==== Dataset content ====

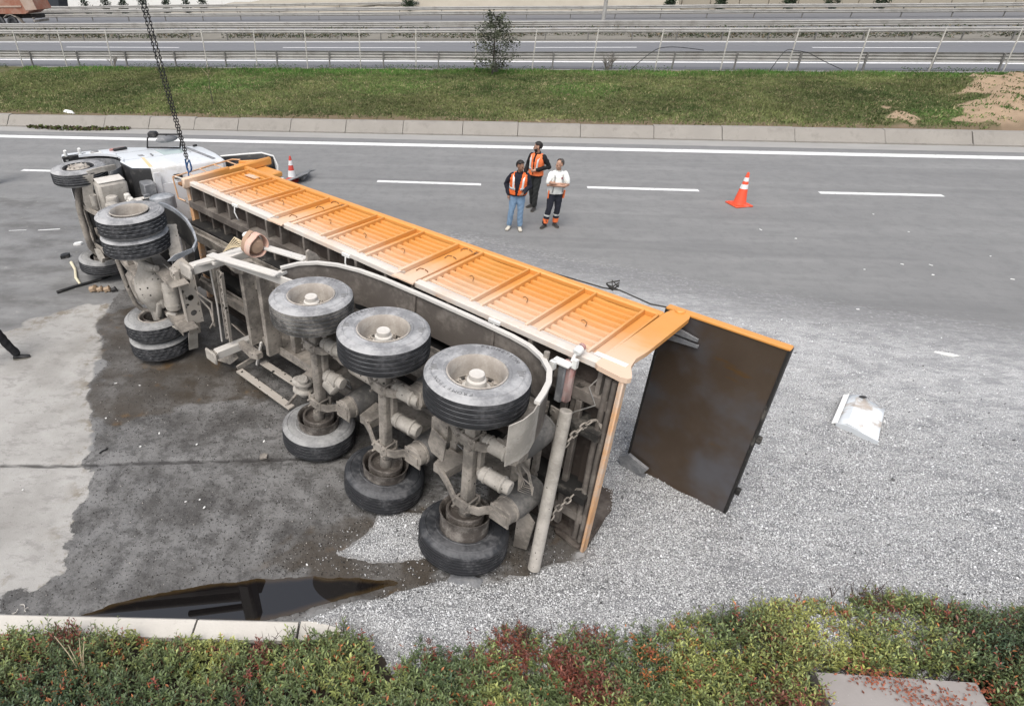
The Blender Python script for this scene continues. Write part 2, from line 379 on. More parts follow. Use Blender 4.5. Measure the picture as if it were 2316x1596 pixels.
scf = t.math('MULTIPLY', t.step(t.attr('scuff'), -.6, .5), t.step(t.noise(1.6, 7, .65, stretch=(.5, 1, 1)), .40, .66))
dry = t.mix(t.math('MULTIPLY', scf, .8), dry, (.105, .103, .10))
dry = t.mix(t.math('MULTIPLY', t.math('MULTIPLY', t.step(t.attr('scuff'), -.3, .6), t.step(t.noise(5, 6, .7), .60, .72)), .7), dry, (.33, .32, .30))
pl = t.mix(t.noise(2.2, 7, .62), (.275, .265, .25), (.455, .445, .425)); pl = t.mix(t.math('MULTIPLY', t.step(t.noise(4.5, 9, .76, stretch=(.6, 1.2, 1)), .50, .62), .65), pl, (.225, .215, .205))
pl = t.mix(t.math('MULTIPLY', t.step(t.noise(.75, 7, .62), .42, .68), .55), pl, (.215, .205, .19)); pl = t.mix(t.math('MULTIPLY', t.math('SUBTRACT', 1.0, t.step(t.attr('pale'), .0, .5)), t.step(t.noise(2.6, 7, .7), .50, .60)), pl, (.20, .175, .14)); pl = t.mix(t.step(t.noise(34, 3, .6), .67, .71), pl, (.06, .058, .055))
c = t.mix(t.step(t.attr('pale'), -.05, .03), dry, pl)
pebble = t.voro(34, 'F1'); wetc = t.mix(t.step(t.noise(1.1, 8, .66), .34, .62), (.068, .064, .060), (.185, .182, .178)); wetc = t.mix(t.math('MULTIPLY', t.step(t.noise(4.2, 8, .74), .47, .60), .62), wetc, (.042, .039, .036)); wetc = t.mix(t.step(t.noise(24, 4, .68), .54, .66), wetc, (.030, .027, .025))
wetc = t.mix(t.math('MULTIPLY', t.step(t.noise(60, 2), .60, .70), .55), wetc, (.25, .245, .24))
wetm = t.step(t.math('ADD', sm, t.math('MULTIPLY', t.math('SUBTRACT', t.noise(16, 5, .7), .5), .16)), -.012, .012); patch = t.step(t.noise(2.6, 7, .68, stretch=(.7, 1.6, 1)), .70, .715)
c = t.mix(wetm, c, wetc); c = t.mix(t.math('MULTIPLY', wetm, patch), c, (.42, .405, .37))
br = t.step(t.attr('brown'), -.05, .12); brc = t.mix(t.noise(45, 4, .7), (.022, .017, .012), (.085, .068, .050)); brc = t.mix(t.step(t.noise(2.4, 5), .58, .68), brc, (.10, .058, .02))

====

* [What you will do]:
Omit the pictures, then output the rest of the listing exactly.

* [Completed task]:
The Blender Python script for this scene continues. Write part 2, from line 379 on. More parts follow. Use Blender 4.5. Measure the picture as if it were 2316x1596 pixels.
scf = t.math('MULTIPLY', t.step(t.attr('scuff'), -.6, .5), t.step(t.noise(1.6, 7, .65, stretch=(.5, 1, 1)), .40, .66))
dry = t.mix(t.math('MULTIPLY', scf, .8), dry, (.105, .103, .10))
dry = t.mix(t.math('MULTIPLY', t.math('MULTIPLY', t.step(t.attr('scuff'), -.3, .6), t.step(t.noise(5, 6, .7), .60, .72)), .7), dry, (.33, .32, .30))
pl = t.mix(t.noise(2.2, 7, .62), (.275, .265, .25), (.455, .445, .425)); pl = t.mix(t.math('MULTIPLY', t.step(t.noise(4.5, 9, .76, stretch=(.6, 1.2, 1)), .50, .62), .65), pl, (.225, .215, .205))
pl = t.mix(t.math('MULTIPLY', t.step(t.noise(.75, 7, .62), .42, .68), .55), pl, (.215, .205, .19)); pl = t.mix(t.math('MULTIPLY', t.math('SUBTRACT', 1.0, t.step(t.attr('pale'), .0, .5)), t.step(t.noise(2.6, 7, .7), .50, .60)), pl, (.20, .175, .14)); pl = t.mix(t.step(t.noise(34, 3, .6), .67, .71), pl, (.06, .058, .055))
c = t.mix(t.step(t.attr('pale'), -.05, .03), dry, pl)
pebble = t.voro(34, 'F1'); wetc = t.mix(t.step(t.noise(1.1, 8, .66), .34, .62), (.068, .064, .060), (.185, .182, .178)); wetc = t.mix(t.math('MULTIPLY', t.step(t.noise(4.2, 8, .74), .47, .60), .62), wetc, (.042, .039, .036)); wetc = t.mix(t.step(t.noise(24, 4, .68), .54, .66), wetc, (.030, .027, .025))
wetc = t.mix(t.math('MULTIPLY', t.step(t.noise(60, 2), .60, .70), .55), wetc, (.25, .245, .24))
wetm = t.step(t.math('ADD', sm, t.math('MULTIPLY', t.math('SUBTRACT', t.noise(16, 5, .7), .5), .16)), -.012, .012); patch = t.step(t.noise(2.6, 7, .68, stretch=(.7, 1.6, 1)), .70, .715)
c = t.mix(wetm, c, wetc); c = t.mix(t.math('MULTIPLY', wetm, patch), c, (.42, .405, .37))
br = t.step(t.attr('brown'), -.05, .12); brc = t.mix(t.noise(45, 4, .7), (.022, .017, .012), (.085, .068, .050)); brc = t.mix(t.step(t.noise(2.4, 5), .58, .68), brc, (.10, .058, .02))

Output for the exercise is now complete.